Schetler is working with a UofL committee tasked with reducing solid waste to “rebrand” recycling on campus this summer. Students, faculty and staff should begin noticing the difference this fall.

For starters, the Physical Plant has installed a new recycling station in Swain Student Activities Center’s multipurpose room, which has long lacked recycling bins. UofL carpenters built the station out of recycled materials and designed it with slots to accept everything from an empty Gatorade bottle to a used pizza box.

“We’re going to put actual samples of items that can go in the bins in a window at the top so people can see exactly what they are,” Schetler said.

Schetler’s group also is rethinking how to make personal recycling easier. Physical Plant is placing more side-by-side bins—one for recycling and another for trash—in common areas of campus buildings. The bins will be labeled “Plastics, Paper, Cardboard, Metal, Glass” or “Landfill Trash Only.”

He’s also considering relaunching a program created several years ago in which green plastic trash “mini-bins” were placed in faculty and staff offices to encourage them to recycle. Over time, some of the bins have disappeared, and he’s even seen them being used to hold paper clips.

“Things change over time and we want to keep pace. Recycling technology has improved. For example, you no longer have to take the cap off a plastic bottle before you recycle it.”

While large-scale food contamination still can be a problem, most recycling plants now will accept paper and plastic items containing a small amount of food waste.

“If you have a pizza box with a little bit of sauce on it, it’s OK to put it in the recycle bin.”

In 2013, UofL recycled nearly 4.5 million pounds—about 57 percent—of all its solid waste. That’s more than three times the 1.8 million pounds it recycled in 2005, which accounted for some 31 percent of its solid waste.

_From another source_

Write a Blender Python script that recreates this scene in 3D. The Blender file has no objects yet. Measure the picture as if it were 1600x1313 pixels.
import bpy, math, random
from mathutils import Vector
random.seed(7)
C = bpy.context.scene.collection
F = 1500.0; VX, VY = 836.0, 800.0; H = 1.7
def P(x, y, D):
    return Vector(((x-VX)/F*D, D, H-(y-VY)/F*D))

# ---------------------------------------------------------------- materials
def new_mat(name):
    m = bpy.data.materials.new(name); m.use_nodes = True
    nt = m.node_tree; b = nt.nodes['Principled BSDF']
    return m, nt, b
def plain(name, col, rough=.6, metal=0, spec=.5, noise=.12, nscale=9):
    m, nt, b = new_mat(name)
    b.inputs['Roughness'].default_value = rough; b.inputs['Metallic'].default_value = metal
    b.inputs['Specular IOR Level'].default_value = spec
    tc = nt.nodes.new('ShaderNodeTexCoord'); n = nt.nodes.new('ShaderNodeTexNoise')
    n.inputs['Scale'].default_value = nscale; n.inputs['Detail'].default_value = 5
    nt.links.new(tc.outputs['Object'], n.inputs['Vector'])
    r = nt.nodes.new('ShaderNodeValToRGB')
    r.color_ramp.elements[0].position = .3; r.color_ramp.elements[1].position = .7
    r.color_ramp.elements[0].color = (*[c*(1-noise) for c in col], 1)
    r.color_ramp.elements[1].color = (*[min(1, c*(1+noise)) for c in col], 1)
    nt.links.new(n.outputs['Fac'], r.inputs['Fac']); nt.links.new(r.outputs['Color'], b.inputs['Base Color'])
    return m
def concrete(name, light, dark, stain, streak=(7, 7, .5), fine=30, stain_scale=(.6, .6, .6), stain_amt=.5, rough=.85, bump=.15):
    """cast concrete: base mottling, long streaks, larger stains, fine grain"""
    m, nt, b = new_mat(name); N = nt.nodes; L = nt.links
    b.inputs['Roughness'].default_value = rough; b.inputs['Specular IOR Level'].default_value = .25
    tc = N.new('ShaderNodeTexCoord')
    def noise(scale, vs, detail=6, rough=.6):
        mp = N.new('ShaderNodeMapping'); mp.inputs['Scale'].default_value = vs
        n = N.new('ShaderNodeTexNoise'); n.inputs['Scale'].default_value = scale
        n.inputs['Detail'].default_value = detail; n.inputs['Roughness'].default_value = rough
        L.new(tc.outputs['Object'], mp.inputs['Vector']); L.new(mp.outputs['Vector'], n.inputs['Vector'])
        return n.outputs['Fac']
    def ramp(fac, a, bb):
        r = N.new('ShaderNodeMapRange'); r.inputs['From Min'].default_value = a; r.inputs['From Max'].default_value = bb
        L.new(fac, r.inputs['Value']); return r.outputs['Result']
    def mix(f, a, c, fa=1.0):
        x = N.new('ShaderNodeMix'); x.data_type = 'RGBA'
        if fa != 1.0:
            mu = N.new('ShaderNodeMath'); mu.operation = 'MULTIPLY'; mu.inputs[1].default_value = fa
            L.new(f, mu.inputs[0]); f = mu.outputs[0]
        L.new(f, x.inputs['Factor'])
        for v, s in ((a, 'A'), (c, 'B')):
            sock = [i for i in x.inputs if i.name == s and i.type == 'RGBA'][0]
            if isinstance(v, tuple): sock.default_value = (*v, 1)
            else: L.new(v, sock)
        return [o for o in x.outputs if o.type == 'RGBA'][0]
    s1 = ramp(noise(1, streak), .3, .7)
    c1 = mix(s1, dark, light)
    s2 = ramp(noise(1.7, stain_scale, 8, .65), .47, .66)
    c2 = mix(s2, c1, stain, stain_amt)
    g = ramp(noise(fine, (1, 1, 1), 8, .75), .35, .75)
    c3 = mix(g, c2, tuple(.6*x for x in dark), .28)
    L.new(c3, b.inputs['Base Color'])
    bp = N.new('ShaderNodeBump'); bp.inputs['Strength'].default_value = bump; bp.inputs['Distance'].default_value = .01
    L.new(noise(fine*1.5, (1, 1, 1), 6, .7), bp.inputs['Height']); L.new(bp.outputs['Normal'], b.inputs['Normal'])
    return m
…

On another front, Physical Plant began a pilot program this summer to use biodiesel in some of its construction and landscaping equipment, Schetler said. The fuel, made up of 80 percent petroleum diesel and 20 percent used cooking oil, emits less carbon than pure diesel.

 

“We’re ordering less petroleum diesel this year and we’ll see how it works,” he said. “Our goal is to try everything we can to become more carbon neutral. It won’t just happen by accident.”